About the Artwork

The mysterious lives of bats have inspired many stories and myths. Maybe this is because humans have a tough time imagining living in the dark, flying, and using our hearing more than our vision to get around? Shary Boyle’s sculptures make us think about how amazing it is that such interesting and beautiful animals exist! 

The exhibition What the Bat Knows is curated by Crystal Mowry. Curators carefully choose artworks to display in exhibitions (art shows). They also decide where the artworks will be in a space. Yet Crystal is pretending that these three bat sculptures by Shary Boyle curated the exhibition. You can also think of the three bats as the narrators of the exhibition. The narrator is the character telling us a story from their view. Crystal even imagines that the bats wrote the labels for each artwork! 

Having these bats narrate the exhibition makes us think about non-human voices. They share with us an animal’s point of view. They also look kind of like orchids, making us think about the stories of plants. As artworks in MacKenzie’s permanent collection, they make us think about the lives of all the art down in the gallery’s vault. Finally, since we know that bats are connected to many stories and myths, these narrators are making us think about how these artworks connect to stories from around the world! 

About the Artist

Toronto-born artist Shary Boyle works in many art mediums. She draws, sculpts, writes, performs, makes films, and creates installation art. She often collaborates (or creates together) with other artists. 

Her artwork connects to many kinds of storytelling. It uses parts of history, myth, modern culture, and folk art to tell new, imaginative stories. Often, she takes something we recognize and makes it strange by changing it in surprising ways. Many of her artworks involve the human body, especially women’s bodies. The eerie changes she makes to the human body can make the viewer feel uncomfortable. This discomfort can help people to think about social issues. For example, her works make us think about the rights people have to their own bodies and sexualities, women’s rights, colonialism, and racism. 

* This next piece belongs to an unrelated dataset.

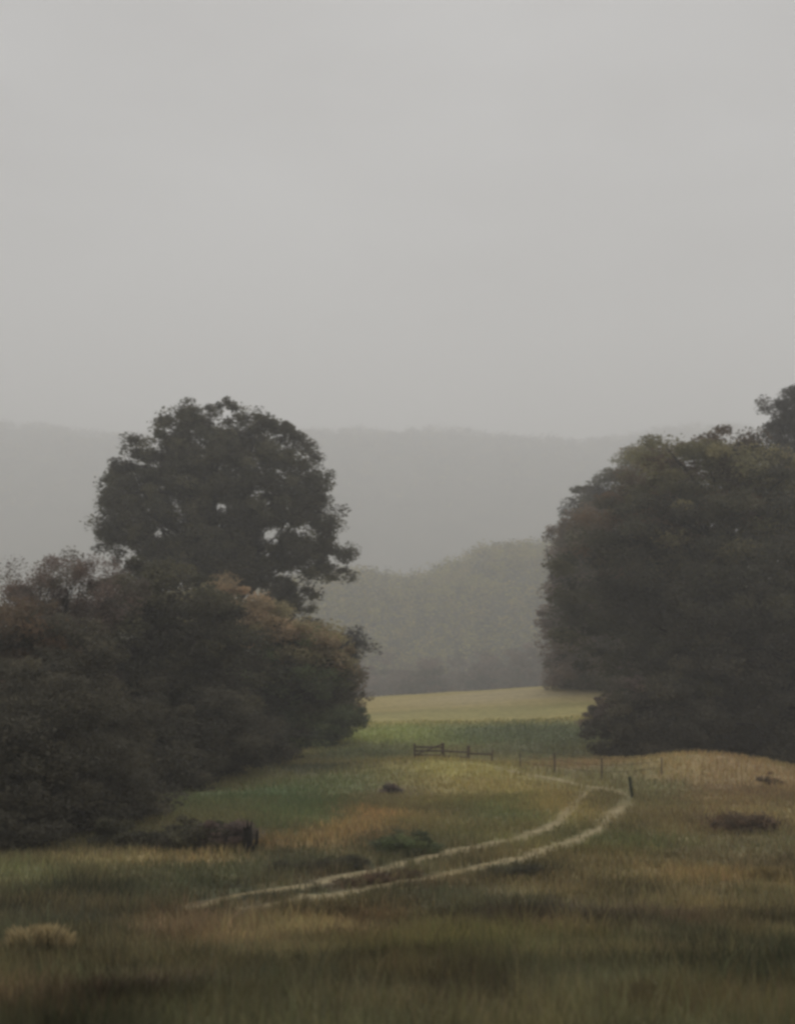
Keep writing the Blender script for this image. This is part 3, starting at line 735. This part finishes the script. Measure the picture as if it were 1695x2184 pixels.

Shary studied at the Ontario College of Art in 1994. She also received an honourary Doctor of Fine Arts from the same school in 2021. Her artwork is shown all over the world. She even represented Canada at the Venice Biennale in 2013 with her exhibition Music for Silence. 

Things to Think About 

  • How does a story change when it’s told by a different character? 
  • Who is the narrator in one of your favourite stories? 
  • Can an artwork be a narrator? 
  • What do you think these bats know about the artworks in the exhibition? What things might they not know, or misunderstand? 

Studio Activity

Some stories live a different life in the dark! In celebration of The Permanent Collection: What the Bat Knows, we will be making paper shadow puppets. We invite you to use your puppets to tell stories in our cave in the Learning Centre. Or you can create your own cave at home to share stories with friends and family. 


  • Long wooden sticks  
  • black construction paper  
  • white drawing paper  
  • glue sticks  
  • scissors  
  • markers, oil pastels, or pencil crayons  
  • pencils, erasers, and sharpeners  
  • handheld flashlights  
  • stencils  


  1. Think of a character to make as a shadow puppet. It could be a person, an animal, a part of nature, or even a non-living thing. 
  2. Draw and colour in your character on the white paper. You can use stencils to outline your character’s shape if you like. 
  3. Cut out your character. Try to cut close to your character so that the paper will make an interesting shadow. 
  4. Place your cut-out character on the black paper, and trace it. Cut out the shape you traced on the black paper. 
  5. Glue the black and white papers together with a wooden stick in between them as a handle.  
  6. Create a shadow in a dark space using your puppet and a flashlight. Try telling a story with your puppet’s shadow. If your friends or family made puppets too, you can collaborate to create a story together!  


Use wires, strings, and popsicle sticks to make extensions from your paper puppet. You can also make separate prop puppets to help you create your shadow story.